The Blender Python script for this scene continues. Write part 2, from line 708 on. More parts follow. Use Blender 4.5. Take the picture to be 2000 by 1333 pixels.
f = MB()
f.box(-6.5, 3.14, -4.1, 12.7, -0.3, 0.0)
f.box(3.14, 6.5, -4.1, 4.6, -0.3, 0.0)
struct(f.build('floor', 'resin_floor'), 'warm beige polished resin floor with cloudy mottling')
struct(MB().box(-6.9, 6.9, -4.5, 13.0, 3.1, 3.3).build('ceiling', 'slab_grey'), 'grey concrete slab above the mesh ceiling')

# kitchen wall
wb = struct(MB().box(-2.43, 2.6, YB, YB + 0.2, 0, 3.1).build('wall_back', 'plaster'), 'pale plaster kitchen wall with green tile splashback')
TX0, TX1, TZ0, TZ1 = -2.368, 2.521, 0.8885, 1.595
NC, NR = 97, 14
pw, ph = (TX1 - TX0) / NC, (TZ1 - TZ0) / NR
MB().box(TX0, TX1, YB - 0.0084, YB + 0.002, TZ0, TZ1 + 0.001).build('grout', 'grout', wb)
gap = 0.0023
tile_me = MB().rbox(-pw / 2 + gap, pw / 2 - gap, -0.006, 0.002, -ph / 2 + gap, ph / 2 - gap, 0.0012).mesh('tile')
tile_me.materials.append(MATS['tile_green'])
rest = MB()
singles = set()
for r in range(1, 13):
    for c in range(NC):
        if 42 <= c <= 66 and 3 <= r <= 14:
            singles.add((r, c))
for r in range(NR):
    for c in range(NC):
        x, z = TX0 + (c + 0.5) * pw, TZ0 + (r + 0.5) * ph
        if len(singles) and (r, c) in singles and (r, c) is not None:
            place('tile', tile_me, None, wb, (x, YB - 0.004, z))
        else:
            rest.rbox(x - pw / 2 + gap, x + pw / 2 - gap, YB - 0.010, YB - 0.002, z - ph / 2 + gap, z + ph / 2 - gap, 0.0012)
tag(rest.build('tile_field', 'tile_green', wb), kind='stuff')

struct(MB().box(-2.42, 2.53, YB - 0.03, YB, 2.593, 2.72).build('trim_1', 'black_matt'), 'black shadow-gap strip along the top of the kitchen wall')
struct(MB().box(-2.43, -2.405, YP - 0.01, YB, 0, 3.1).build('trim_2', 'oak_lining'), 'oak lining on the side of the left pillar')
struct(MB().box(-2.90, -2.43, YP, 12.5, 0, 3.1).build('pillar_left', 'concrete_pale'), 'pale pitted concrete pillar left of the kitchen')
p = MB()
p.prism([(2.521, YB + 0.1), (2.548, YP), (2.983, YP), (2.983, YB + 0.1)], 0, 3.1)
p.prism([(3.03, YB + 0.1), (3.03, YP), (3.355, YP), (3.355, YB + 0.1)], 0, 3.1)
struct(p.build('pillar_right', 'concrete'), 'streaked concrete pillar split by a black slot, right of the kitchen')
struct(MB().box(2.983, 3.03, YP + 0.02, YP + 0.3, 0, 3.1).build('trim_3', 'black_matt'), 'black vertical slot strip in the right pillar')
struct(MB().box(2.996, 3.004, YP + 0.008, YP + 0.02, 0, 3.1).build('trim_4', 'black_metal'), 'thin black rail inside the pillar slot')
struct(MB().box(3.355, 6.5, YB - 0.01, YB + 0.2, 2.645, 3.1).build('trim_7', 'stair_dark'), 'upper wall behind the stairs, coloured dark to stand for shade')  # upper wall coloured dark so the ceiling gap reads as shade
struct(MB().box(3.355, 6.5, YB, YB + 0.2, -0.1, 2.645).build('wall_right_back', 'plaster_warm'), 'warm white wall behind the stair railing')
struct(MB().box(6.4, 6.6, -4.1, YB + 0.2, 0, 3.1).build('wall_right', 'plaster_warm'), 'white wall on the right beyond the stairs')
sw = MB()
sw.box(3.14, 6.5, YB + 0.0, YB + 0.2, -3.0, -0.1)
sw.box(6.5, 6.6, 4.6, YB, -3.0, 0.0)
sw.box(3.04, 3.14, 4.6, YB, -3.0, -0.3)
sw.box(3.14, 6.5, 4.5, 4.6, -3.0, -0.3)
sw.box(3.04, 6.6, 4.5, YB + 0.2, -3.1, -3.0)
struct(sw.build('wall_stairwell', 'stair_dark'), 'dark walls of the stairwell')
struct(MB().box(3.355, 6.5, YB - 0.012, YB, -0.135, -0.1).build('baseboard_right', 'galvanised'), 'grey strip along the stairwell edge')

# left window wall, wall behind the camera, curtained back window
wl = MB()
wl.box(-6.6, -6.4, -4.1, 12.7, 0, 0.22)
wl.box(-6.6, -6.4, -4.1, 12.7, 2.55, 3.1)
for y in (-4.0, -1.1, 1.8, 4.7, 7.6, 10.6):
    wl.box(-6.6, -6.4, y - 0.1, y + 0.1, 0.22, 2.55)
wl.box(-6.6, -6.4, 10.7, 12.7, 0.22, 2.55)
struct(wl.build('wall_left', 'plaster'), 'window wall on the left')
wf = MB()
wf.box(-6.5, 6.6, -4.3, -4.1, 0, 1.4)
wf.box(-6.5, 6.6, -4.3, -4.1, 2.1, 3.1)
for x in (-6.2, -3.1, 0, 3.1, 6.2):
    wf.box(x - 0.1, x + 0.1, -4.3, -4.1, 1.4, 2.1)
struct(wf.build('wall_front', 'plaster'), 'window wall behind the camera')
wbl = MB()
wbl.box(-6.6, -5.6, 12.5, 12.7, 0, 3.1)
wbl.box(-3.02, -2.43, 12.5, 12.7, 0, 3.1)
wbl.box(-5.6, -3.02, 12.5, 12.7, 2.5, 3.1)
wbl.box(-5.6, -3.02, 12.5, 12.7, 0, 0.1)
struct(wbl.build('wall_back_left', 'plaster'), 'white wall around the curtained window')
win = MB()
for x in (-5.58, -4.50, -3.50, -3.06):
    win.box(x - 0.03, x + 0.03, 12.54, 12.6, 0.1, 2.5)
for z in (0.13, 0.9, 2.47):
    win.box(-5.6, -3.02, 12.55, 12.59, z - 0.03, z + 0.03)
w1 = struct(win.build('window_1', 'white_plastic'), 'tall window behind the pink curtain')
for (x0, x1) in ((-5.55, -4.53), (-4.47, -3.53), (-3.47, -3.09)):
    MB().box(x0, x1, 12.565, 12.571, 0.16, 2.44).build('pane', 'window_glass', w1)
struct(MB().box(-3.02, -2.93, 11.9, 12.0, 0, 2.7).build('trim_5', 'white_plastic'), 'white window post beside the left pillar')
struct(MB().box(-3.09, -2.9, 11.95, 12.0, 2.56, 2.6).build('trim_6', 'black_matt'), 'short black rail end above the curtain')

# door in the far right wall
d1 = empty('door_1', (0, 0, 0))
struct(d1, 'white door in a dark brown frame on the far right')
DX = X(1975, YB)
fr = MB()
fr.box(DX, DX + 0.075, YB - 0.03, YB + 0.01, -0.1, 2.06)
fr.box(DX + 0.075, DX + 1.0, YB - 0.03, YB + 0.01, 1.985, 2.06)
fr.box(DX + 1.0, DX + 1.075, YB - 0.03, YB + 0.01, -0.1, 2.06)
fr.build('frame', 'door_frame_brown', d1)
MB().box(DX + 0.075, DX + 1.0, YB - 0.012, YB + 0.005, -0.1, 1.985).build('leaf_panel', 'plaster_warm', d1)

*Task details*
Work out the number of lines above that include the string "concrete" and write only that number.

*Complete answer*
3